Written instruction - Repeat only the lines running from the beginning of the material through the line that contains "352, .125, True)".

## BEGIN

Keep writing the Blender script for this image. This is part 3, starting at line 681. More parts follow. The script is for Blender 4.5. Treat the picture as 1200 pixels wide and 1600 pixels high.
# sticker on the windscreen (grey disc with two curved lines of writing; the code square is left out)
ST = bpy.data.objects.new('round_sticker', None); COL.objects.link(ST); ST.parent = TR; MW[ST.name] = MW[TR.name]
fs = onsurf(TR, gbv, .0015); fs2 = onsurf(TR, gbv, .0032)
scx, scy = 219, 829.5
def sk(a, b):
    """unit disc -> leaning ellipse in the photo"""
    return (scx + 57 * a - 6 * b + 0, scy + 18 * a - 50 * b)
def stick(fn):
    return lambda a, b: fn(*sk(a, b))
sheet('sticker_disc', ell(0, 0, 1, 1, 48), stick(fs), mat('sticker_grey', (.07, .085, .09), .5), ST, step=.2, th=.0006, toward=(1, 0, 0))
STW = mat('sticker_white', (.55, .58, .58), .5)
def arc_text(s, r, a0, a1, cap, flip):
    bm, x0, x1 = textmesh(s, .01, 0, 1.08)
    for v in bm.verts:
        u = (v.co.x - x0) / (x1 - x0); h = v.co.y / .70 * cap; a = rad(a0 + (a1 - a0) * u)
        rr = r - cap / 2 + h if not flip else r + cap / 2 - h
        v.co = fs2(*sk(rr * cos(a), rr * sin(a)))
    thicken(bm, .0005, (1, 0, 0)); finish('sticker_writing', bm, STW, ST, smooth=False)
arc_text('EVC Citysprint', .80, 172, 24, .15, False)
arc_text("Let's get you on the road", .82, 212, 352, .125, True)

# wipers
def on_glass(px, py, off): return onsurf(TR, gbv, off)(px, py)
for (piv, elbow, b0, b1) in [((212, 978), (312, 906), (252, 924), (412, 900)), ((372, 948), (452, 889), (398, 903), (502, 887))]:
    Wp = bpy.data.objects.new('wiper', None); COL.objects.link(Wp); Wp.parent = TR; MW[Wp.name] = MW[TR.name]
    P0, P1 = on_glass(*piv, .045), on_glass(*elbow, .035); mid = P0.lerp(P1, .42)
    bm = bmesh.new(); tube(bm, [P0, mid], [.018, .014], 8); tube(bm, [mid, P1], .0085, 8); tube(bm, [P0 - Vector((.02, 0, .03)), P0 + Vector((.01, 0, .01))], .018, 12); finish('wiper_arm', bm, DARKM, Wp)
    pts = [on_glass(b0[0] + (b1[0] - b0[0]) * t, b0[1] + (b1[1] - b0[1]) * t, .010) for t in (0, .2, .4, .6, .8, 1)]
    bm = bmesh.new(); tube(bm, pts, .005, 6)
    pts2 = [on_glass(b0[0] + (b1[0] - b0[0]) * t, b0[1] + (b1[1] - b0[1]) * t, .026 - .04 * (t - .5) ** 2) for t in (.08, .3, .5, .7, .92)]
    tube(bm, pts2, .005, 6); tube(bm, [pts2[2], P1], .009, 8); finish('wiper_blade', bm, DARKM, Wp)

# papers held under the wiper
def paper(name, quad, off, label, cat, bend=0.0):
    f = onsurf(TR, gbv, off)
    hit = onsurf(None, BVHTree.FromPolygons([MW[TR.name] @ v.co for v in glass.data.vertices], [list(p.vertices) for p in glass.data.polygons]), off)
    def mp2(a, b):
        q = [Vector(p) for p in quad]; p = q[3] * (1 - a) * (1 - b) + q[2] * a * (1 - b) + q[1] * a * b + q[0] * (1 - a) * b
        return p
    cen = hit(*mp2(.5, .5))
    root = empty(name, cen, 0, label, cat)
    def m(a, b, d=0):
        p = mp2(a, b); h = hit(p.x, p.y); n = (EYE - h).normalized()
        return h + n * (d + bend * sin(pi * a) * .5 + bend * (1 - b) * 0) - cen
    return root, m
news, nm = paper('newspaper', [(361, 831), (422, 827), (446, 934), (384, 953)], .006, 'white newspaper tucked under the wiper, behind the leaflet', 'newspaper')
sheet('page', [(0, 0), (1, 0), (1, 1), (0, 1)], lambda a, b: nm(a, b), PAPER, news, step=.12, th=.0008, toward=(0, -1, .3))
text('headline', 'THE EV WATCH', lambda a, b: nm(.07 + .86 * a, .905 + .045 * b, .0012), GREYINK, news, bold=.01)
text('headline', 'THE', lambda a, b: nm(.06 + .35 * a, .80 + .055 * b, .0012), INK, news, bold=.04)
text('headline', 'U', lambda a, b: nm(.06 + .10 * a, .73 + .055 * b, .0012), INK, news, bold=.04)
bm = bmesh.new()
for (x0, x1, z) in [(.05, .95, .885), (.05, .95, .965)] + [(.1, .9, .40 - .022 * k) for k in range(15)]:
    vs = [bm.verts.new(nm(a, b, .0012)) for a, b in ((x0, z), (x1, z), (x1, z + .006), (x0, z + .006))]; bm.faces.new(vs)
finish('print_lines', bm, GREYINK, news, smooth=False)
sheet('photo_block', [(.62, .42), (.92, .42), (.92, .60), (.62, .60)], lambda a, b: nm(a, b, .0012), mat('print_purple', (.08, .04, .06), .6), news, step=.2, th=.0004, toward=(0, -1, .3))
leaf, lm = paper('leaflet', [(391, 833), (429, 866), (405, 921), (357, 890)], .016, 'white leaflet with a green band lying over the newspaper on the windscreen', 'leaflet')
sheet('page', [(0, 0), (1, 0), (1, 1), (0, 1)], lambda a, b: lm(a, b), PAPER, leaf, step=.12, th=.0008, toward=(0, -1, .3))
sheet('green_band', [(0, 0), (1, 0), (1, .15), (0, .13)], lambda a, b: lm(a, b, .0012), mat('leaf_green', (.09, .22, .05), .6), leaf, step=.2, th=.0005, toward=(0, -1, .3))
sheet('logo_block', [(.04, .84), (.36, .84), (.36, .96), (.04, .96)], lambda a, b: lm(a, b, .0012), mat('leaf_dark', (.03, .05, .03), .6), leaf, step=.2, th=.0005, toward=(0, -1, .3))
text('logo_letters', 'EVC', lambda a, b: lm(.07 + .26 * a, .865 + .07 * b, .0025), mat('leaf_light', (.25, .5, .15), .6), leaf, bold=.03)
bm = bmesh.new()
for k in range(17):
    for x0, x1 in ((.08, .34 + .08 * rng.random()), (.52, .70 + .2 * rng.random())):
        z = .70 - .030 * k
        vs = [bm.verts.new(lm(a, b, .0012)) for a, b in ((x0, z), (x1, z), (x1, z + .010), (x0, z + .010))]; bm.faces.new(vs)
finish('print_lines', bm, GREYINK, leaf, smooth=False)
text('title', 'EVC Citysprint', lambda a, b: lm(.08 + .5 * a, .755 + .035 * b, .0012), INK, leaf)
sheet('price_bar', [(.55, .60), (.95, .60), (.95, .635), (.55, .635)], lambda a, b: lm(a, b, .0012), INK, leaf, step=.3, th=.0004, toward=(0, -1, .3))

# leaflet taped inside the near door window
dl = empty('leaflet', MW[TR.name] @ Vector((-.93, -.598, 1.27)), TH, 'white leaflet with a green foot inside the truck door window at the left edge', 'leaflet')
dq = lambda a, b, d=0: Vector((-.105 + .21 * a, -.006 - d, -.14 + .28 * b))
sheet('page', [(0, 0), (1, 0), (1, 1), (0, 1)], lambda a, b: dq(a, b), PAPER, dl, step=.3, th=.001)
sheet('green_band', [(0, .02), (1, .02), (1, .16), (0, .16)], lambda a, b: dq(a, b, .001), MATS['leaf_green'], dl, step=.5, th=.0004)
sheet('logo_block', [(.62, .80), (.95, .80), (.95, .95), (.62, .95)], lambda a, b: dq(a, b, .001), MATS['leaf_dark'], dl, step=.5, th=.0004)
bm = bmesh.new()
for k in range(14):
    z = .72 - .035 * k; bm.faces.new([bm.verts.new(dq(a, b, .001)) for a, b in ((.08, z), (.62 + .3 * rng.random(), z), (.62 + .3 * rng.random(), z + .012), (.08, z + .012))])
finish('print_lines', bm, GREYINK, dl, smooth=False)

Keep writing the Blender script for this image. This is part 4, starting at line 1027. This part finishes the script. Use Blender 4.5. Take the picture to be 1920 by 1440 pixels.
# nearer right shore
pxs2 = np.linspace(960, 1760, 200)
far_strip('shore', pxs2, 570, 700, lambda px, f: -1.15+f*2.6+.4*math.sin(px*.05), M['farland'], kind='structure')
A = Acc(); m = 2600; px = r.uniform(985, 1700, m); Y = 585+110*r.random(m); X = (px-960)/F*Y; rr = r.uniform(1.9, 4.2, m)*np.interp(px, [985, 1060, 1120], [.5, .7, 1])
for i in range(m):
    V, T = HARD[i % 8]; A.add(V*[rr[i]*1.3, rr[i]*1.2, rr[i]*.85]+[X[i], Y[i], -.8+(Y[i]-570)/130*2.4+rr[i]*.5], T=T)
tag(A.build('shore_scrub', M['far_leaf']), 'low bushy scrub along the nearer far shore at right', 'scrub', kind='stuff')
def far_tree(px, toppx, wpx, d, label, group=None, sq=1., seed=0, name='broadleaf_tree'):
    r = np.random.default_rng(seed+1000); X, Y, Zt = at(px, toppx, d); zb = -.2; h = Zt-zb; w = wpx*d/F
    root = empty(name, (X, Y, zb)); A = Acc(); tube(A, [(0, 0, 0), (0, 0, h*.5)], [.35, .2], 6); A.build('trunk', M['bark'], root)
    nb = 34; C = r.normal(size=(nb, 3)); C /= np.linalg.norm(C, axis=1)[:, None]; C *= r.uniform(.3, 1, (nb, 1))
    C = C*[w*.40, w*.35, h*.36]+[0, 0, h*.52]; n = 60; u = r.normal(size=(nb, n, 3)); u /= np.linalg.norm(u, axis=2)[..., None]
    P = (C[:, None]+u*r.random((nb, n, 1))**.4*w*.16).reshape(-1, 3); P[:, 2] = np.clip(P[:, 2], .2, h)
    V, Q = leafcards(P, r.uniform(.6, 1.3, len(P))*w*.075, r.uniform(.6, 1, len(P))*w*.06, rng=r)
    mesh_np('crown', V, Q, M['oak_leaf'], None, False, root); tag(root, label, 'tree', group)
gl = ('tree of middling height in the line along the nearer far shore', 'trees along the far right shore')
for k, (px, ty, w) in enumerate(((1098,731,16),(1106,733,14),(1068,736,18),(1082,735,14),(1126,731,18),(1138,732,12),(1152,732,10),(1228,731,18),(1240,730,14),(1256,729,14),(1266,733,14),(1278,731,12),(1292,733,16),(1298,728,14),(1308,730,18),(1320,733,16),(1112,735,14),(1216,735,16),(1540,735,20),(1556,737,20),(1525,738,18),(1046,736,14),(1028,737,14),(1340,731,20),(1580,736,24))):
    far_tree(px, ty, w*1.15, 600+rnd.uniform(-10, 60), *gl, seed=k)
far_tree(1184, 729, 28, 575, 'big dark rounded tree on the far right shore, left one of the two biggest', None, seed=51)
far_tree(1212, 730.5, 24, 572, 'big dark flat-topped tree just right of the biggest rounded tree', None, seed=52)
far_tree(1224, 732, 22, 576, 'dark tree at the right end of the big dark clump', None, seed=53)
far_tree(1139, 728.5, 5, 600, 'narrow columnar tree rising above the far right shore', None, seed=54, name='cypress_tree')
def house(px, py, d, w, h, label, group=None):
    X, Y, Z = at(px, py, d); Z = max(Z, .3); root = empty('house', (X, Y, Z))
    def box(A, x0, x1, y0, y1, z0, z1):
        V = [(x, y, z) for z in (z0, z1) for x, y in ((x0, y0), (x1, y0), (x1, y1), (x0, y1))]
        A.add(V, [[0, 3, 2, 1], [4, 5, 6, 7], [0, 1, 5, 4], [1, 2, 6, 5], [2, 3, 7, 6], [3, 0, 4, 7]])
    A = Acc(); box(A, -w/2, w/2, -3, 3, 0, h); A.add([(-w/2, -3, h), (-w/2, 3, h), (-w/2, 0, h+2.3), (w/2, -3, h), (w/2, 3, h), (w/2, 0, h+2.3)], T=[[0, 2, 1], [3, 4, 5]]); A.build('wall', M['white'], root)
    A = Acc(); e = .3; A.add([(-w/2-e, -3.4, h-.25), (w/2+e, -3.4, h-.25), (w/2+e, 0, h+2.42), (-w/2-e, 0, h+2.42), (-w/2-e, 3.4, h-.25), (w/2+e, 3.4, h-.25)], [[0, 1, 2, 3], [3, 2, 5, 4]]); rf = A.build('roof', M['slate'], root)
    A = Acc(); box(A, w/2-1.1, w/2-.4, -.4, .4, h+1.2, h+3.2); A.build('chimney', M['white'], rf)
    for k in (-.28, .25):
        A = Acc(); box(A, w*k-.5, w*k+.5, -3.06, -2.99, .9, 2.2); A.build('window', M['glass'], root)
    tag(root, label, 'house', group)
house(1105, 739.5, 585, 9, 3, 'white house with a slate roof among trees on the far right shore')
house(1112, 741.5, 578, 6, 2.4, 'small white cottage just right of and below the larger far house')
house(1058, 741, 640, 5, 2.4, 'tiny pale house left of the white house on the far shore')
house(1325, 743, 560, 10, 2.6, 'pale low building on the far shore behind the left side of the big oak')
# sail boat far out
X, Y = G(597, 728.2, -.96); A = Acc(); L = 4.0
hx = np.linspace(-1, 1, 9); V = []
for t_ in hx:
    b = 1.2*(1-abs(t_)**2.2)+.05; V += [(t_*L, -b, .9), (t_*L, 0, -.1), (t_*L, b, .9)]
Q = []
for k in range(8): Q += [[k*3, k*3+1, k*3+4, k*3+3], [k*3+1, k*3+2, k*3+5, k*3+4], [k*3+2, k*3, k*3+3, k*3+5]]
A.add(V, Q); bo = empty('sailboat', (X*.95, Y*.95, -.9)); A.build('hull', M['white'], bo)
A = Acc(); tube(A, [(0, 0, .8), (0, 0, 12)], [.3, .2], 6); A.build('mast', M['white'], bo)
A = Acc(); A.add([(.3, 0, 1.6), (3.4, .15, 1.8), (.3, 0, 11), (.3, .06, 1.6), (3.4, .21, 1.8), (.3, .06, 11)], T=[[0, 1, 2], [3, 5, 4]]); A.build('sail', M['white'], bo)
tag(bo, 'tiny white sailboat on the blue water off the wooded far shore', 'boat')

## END

Task output -
Keep writing the Blender script for this image. This is part 3, starting at line 681. More parts follow. The script is for Blender 4.5. Treat the picture as 1200 pixels wide and 1600 pixels high.
# sticker on the windscreen (grey disc with two curved lines of writing; the code square is left out)
ST = bpy.data.objects.new('round_sticker', None); COL.objects.link(ST); ST.parent = TR; MW[ST.name] = MW[TR.name]
fs = onsurf(TR, gbv, .0015); fs2 = onsurf(TR, gbv, .0032)
scx, scy = 219, 829.5
def sk(a, b):
    """unit disc -> leaning ellipse in the photo"""
    return (scx + 57 * a - 6 * b + 0, scy + 18 * a - 50 * b)
def stick(fn):
    return lambda a, b: fn(*sk(a, b))
sheet('sticker_disc', ell(0, 0, 1, 1, 48), stick(fs), mat('sticker_grey', (.07, .085, .09), .5), ST, step=.2, th=.0006, toward=(1, 0, 0))
STW = mat('sticker_white', (.55, .58, .58), .5)
def arc_text(s, r, a0, a1, cap, flip):
    bm, x0, x1 = textmesh(s, .01, 0, 1.08)
    for v in bm.verts:
        u = (v.co.x - x0) / (x1 - x0); h = v.co.y / .70 * cap; a = rad(a0 + (a1 - a0) * u)
        rr = r - cap / 2 + h if not flip else r + cap / 2 - h
        v.co = fs2(*sk(rr * cos(a), rr * sin(a)))
    thicken(bm, .0005, (1, 0, 0)); finish('sticker_writing', bm, STW, ST, smooth=False)
arc_text('EVC Citysprint', .80, 172, 24, .15, False)
arc_text("Let's get you on the road", .82, 212, 352, .125, True)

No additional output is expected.